Liebe ist die Sprache der Seele. Wenn wir sie nicht verstehen, können wir nicht in ihr kommunizieren. Die Kabbala lehrt uns die Sprache der Seele, die es uns ermöglicht, ihre grenzenlose Fähigkeit zu lieben, zum Ausdruck zu bringen.


IV. Intimität

Schauen Sie sich die Welt aus der Nähe und aus jedem Winkel an, beobachten Sie jede einzelne Zelle, und Sie werden immer wieder dasselbe Motiv antreffen: Zwei Gegensätze in Spaltung und in Verschmelzung, die sich trennen und wiedervereinigen, um Veränderung, Bewegung und Leben auf die Welt zu bringen: Kern und Peripherie, positiv und negativ, Ordnung und Chaos, Leben und Tod, Geist und Körper, Selbst und Andere ... Werden wir uns wohl jemals genug darüber wundern, wie diese Gegensätze eine prachtvolle Welt auf die Beine stellen?

Wenn wir den Kern dieses Paradoxes fänden und sein Geheimnis kennen würden, könnten wir die ganze Realität steuern.

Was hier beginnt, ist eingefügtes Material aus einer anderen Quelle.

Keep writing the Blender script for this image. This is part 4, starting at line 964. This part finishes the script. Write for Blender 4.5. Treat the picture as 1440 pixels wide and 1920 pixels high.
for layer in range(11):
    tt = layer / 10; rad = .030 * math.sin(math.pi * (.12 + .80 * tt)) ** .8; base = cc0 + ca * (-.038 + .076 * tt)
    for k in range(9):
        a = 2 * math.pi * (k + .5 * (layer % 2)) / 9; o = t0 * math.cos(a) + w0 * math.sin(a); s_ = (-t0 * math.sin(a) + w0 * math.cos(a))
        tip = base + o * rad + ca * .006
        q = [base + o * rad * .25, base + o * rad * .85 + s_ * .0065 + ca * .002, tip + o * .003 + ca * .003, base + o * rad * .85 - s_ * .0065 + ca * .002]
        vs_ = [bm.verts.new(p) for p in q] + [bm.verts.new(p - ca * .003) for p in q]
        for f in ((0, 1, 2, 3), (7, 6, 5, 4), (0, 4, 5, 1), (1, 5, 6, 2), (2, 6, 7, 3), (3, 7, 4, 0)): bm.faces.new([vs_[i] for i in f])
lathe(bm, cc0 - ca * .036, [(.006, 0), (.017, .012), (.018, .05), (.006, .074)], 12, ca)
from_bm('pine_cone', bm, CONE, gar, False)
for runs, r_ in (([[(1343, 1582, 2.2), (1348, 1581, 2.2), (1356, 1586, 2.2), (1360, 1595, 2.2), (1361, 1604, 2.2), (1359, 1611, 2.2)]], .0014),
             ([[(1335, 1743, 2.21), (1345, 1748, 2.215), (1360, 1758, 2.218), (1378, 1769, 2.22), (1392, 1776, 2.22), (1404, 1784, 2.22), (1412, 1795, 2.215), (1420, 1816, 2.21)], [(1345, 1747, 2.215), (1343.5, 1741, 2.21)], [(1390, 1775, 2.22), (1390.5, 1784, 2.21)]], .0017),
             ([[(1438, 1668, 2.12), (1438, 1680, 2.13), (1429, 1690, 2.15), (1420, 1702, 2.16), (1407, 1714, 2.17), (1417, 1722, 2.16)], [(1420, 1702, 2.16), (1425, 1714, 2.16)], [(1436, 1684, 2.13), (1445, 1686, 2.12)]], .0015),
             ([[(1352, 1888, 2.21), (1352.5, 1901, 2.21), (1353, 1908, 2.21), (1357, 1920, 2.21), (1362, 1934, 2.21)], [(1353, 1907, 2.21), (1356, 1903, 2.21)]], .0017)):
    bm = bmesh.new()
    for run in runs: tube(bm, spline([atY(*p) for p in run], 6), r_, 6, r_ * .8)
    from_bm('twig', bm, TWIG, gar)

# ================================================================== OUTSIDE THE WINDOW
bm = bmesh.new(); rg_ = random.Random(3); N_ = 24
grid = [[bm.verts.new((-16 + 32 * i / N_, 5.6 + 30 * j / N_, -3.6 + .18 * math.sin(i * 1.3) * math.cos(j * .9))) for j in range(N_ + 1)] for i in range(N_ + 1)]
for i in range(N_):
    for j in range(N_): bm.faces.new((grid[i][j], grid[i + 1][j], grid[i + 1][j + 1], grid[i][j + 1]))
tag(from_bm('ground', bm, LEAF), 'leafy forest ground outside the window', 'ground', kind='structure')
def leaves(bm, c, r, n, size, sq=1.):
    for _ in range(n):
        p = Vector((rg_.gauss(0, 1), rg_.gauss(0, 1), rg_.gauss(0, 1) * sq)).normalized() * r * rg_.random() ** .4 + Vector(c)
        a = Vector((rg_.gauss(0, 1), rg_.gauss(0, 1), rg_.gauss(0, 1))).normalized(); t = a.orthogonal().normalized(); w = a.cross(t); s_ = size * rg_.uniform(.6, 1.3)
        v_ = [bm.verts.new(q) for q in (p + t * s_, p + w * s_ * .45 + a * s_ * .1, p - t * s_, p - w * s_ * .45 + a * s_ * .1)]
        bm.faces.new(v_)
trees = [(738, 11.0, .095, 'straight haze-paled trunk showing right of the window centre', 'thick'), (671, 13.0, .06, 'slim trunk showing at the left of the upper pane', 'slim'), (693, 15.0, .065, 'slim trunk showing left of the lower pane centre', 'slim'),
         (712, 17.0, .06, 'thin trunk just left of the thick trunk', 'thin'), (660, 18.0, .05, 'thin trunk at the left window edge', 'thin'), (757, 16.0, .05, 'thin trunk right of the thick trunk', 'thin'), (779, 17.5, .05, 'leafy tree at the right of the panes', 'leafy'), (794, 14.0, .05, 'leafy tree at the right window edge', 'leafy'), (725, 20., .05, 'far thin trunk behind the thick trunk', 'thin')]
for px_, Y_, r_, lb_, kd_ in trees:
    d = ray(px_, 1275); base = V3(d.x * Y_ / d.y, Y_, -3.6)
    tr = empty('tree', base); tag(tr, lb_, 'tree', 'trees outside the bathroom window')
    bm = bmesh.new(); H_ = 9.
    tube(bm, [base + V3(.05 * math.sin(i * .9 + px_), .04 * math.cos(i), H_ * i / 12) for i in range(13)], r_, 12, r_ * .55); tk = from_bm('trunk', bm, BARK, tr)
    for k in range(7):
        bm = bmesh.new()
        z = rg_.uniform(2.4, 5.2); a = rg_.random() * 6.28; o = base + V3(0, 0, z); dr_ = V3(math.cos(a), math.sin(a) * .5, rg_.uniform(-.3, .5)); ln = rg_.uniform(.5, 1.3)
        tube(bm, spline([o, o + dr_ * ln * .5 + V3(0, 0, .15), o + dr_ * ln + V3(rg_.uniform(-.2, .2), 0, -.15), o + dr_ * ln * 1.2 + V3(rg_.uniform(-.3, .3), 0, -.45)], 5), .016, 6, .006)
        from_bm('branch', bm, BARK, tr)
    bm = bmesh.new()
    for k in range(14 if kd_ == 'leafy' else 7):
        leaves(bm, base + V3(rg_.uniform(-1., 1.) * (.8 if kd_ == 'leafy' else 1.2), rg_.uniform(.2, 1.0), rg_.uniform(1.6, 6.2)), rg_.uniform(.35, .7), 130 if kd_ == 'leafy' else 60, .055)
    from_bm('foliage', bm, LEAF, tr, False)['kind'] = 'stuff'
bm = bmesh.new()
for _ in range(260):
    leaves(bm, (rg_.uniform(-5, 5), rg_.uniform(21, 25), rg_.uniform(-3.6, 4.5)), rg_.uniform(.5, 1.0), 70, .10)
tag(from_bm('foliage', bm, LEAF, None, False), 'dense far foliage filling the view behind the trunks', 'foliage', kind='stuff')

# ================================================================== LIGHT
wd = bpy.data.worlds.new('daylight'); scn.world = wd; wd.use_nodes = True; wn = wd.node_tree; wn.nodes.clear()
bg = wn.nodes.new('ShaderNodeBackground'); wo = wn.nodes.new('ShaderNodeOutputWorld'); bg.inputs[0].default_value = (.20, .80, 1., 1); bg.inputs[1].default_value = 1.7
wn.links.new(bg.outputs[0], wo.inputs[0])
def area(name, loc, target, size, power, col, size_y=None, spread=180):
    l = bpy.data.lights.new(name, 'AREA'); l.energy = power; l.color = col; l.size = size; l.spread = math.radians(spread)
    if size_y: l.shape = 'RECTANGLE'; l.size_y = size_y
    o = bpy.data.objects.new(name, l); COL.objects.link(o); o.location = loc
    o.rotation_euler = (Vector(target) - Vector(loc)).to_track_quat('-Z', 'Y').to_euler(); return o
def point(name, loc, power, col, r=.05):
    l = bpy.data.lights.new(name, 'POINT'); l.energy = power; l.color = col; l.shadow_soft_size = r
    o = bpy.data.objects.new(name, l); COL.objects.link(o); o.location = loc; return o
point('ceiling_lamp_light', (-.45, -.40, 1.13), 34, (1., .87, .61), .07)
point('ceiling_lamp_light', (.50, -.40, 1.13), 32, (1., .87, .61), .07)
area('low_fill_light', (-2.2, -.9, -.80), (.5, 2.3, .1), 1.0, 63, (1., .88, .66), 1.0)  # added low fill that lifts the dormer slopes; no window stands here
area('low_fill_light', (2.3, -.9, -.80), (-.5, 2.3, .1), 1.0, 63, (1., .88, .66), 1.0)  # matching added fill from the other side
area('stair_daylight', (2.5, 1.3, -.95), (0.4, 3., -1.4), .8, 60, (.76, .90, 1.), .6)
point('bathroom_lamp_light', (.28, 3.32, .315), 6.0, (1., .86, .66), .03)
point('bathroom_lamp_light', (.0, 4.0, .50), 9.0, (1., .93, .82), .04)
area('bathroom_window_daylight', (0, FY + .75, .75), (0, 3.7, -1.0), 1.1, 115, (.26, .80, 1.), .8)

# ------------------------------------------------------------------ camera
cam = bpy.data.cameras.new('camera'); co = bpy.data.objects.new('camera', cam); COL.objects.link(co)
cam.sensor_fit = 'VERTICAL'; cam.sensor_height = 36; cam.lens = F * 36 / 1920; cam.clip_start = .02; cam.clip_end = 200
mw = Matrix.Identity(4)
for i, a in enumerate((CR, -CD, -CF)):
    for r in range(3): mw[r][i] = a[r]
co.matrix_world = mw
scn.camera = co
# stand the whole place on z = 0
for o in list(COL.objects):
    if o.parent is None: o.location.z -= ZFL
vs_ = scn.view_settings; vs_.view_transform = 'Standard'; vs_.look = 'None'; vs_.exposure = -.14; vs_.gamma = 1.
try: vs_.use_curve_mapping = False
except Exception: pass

Wir könnten das Leben so schön gestalten wie wir es uns schon immer gewünscht haben.

Wo steckt dieser Kern? Die Kabbalisten sagen uns, dass er in der physischen und der spirituellen Harmonie zwischen Mann und Frau zu finden ist. Wenn die Vereinigung sich unter den ihr gebührenden Bedingungen abspielt, mit den entsprechenden Vorbereitungen und der gedankenvollen Achtsamkeit, dann strömen ihre Wellen bis ins Wesen unserer Wirklichkeit. Ihr Einfluss reicht in alle Dimensionen des Kosmos, kein Winkel bleibt unberührt, keiner bleibt unverändert. Wie jede Stimme des Orchesters in Einklang auf das Spiel des Solisten antwortet, so antworten auch Umgebung und Kosmos auf das harmonische Zusammenleben zwischen Mann und Frau.

Nichts ist heiliger als diese Vereinigung, die wahre Quelle des Lebens selbst, und nichts ist von größerer Wichtigkeit, um unsere Aufgabe hier in dieser Welt zu erfüllen. Das ganze Leben und die ganze Existenz dieser Welt hängt von dieser Harmonie ab, welche in unserer Hand und unserem Herzen liegt. Gerade darum stellt dieses Gebiet für die meisten von uns die größte Herausforderung dar, - gemäss dem Prinzip, dass an der Stelle, wo ein großer Schatz verborgen liegt, auch die Schwierigkeiten dementsprechend groß sind.